PROMPT>
Give the number of lines holding the string "pixels", and nothing else.

DATASET ENTRIES>

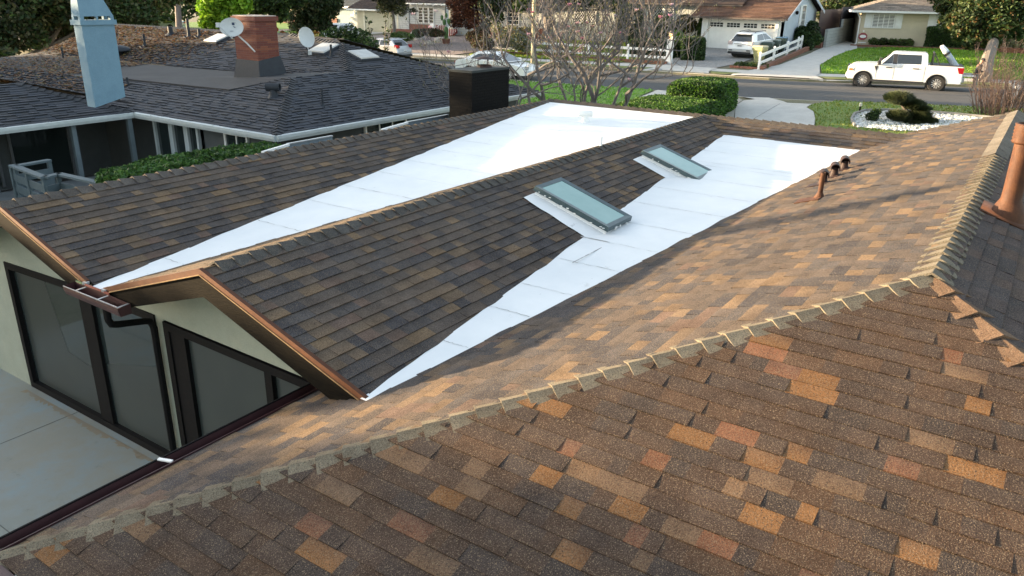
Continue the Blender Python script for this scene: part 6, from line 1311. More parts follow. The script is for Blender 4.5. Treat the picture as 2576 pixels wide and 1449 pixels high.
# fingers: short chains rooted in each palm, curled round the phone
V_l = [Vector(J[k]) for k in ks]; E_l = [(ix[a], ix[b]) for a, b in E_]; R_l = [rd[k] for k in ks]
for hnd, wr, sg in (("l", "lw", 1), ("r", "rw", -1)):
    w0_ = Vector(J[wr]); palm = w0_ + Vector((.075, -.03 * sg, .015)); V_l.append(palm); R_l.append((.035, .018)); pi_ = len(V_l) - 1; E_l.append((ix[wr], pi_))
    for f, (dy, ln_) in enumerate(((.030, .062), (.010, .072), (-.010, .066), (-.028, .052))):
        a_ = palm + Vector((.035, dy, .004)); b_ = a_ + Vector((ln_ * .55, dy * .1 - .01 * sg, .012)); c_ = b_ + Vector((ln_ * .25, -.03 * sg, .02)); n0 = len(V_l); V_l += [a_, b_, c_]; R_l += [.010, .009, .008]; E_l += [(pi_, n0), (n0, n0 + 1), (n0 + 1, n0 + 2)]
    a_ = palm + Vector((.0, -.035 * sg, .01)); b_ = a_ + Vector((.035, -.02 * sg, .025)); n0 = len(V_l); V_l += [a_, b_]; R_l += [.011, .009]; E_l += [(pi_, n0), (n0, n0 + 1)]
skin("body", V_l, E_l, R_l, SKIN, man)
def chain(name, pts, m, extra=None): return skin(name, [p for p, _ in pts], extra or [(i, i + 1) for i in range(len(pts) - 1)], [r for _, r in pts], m, man)
j = lambda k: Vector(J[k])
chain("jacket", [(j("pel") + Vector((0, 0, .02)), (.175, .14)), (j("wst"), (.165, .135)), (j("chs"), (.19, .145)), (j("nk") - Vector((.01, 0, .02)), (.085, .08)), (j("ls"), .085), (j("le"), .066), (j("lw") - Vector((.03, 0, 0)), .048), (j("rs"), .085), (j("re"), .066), (j("rw") - Vector((.03, 0, 0)), .048)], JACK, [(0, 1), (1, 2), (2, 3), (2, 4), (4, 5), (5, 6), (2, 7), (7, 8), (8, 9)])
chain("trousers", [(j("pel") - Vector((0, 0, .02)), (.16, .125)), (j("lh"), .105), (j("lk"), .085), (j("la") + Vector((0, 0, .02)), .07), (j("rh"), .105), (j("rk"), .085), (j("ra") + Vector((0, 0, .02)), .07)], TROU, [(0, 1), (1, 2), (2, 3), (0, 4), (4, 5), (5, 6)])
for a, b in (("la", "lt"), ("ra", "rt")): chain("shoe", [(j(a) - Vector((.05, 0, .04)), .05), (j(b), .045)], SHOE)
mb = MB(); mb.lathe([(.112, .0), (.114, .05), (.095, .10), (.05, .125), (0, .13)], Vector(J["hd"]) + Vector((-.005, 0, .02)), 16, M=Matrix.Rotation(R(18), 3, 'Y')); mb.hexa([Vector(J["hd"]) + Vector(q) for q in ((.08, -.085, .0), (.19, -.055, -.045), (.19, .055, -.045), (.08, .085, .0))], [Vector(J["hd"]) + Vector(q) for q in ((.08, -.085, .012), (.19, -.055, -.035), (.19, .055, -.035), (.08, .085, .012))]); mb.build("cap", JACK, man)
mb = MB(); h_ = Vector(J["hd"])
mb.hexa([h_ + Vector(q) for q in ((.085, -.016, -.035), (.118, -.012, -.045), (.118, .012, -.045), (.085, .016, -.035))], [h_ + Vector(q) for q in ((.09, -.008, .0), (.10, -.006, .0), (.10, .006, .0), (.09, .008, .0))])
for sg in (1, -1): mb.hexa([h_ + Vector((-.01 + a, sg * .083, b)) for a, b in ((-.02, -.03), (.02, -.03), (.02, .025), (-.02, .025))], [h_ + Vector((-.01 + a, sg * .10, b)) for a, b in ((-.02, -.03), (.012, -.03), (.012, .025), (-.02, .025))])
mb.build("face_features", SKIN, man)
mb = MB()
for sg in (1, -1): mb.box(h_ + Vector((.092, sg * .034, .0)), (.012, .022, .010))
mb.box(h_ + Vector((.095, 0, -.068)), (.012, .045, .007)); mb.build("eyes_and_mouth", mat("dark_features", (.06, .025, .02), None, 9, .6), man)
mb = MB(); mb.box((.40, 0, 1.16), (.075, .15, .012)); ph = mb.build("phone", TRIM, None, M=man.matrix_basis); tag(ph, "dark phone held by the man at the truck", "phone")
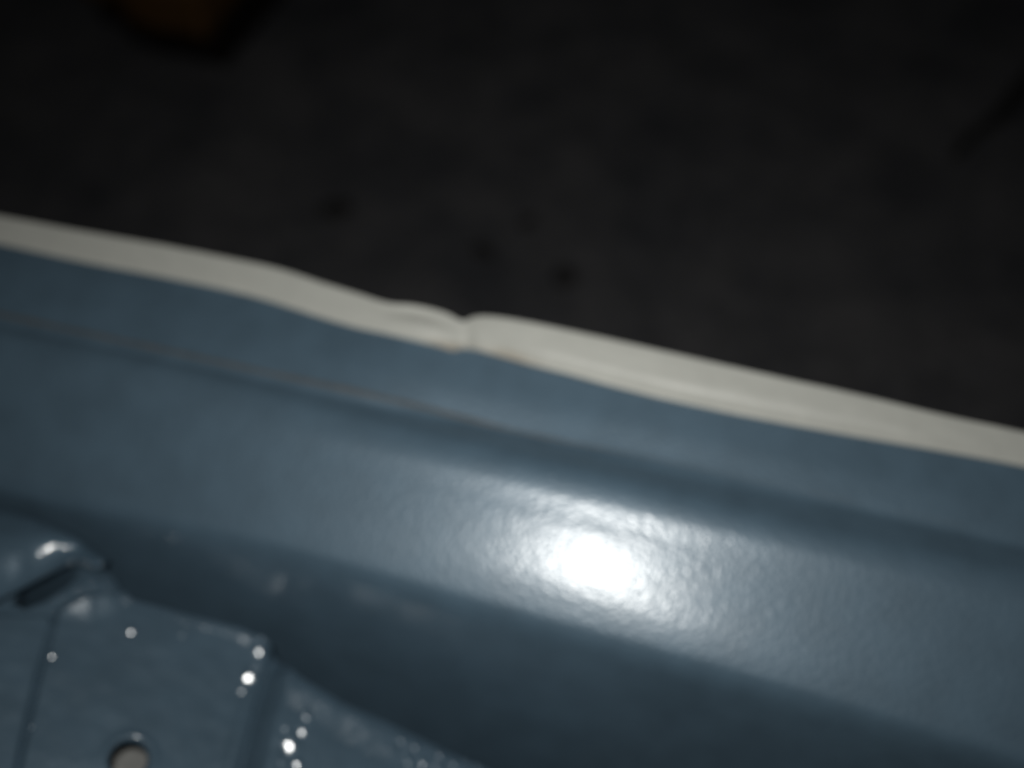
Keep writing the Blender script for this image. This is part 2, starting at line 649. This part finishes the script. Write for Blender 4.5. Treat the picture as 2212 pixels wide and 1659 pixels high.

FINAL RESULT>
2